The reaction was swift. The media, the public, and prominent political figures condemned the students for rationalizing atrocities against innocent people, including women, children, and the elderly. Harvard’s administration, long accustomed to toeing the radical line, hesitated for days before releasing a generic statement of condemnation and writing that “no student group—not even 30 student groups—speaks for Harvard University or its leadership.”
Meantime, former Harvard president Lawrence Summers expressed surprise, wondering on social media why the university could not “find anything approaching the moral clarity of Harvard statements after George Floyd’s death or Russia’s invasion of Ukraine.”

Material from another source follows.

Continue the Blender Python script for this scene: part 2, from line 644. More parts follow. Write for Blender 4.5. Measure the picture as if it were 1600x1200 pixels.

It is hard to believe that Summers is being sincere. As anyone in Harvard’s orbit would know—especially a long-time professor and former university president—the politics of decolonization, critical race theory, and anti-Israel agitation has been a staple of public life on that campus for decades. And it is not a cause driven solely by misguided students: administrators, department leaders, and prominent faculty have all developed it, institutionalized it, or at least publicly deferred to the radicals who did.
One needs only to browse the current Harvard course catalog to see how deeply the rhetoric of “decolonization” has been embedded. One course, “Global Rebellion: Race, Solidarity, and Decolonization,” draws on critical ethnic studies, a subfield of critical race theory, and promises to promote “Black, Asian, Latinx, and Indigenous radicalism”—that is, left-wing ethnopolitics for everyone except whites and Jews. The goal, according to the course description, is to “discuss how BIPOC communities forged cross-racial, internationalist solidarities to rebel against global white supremacy.”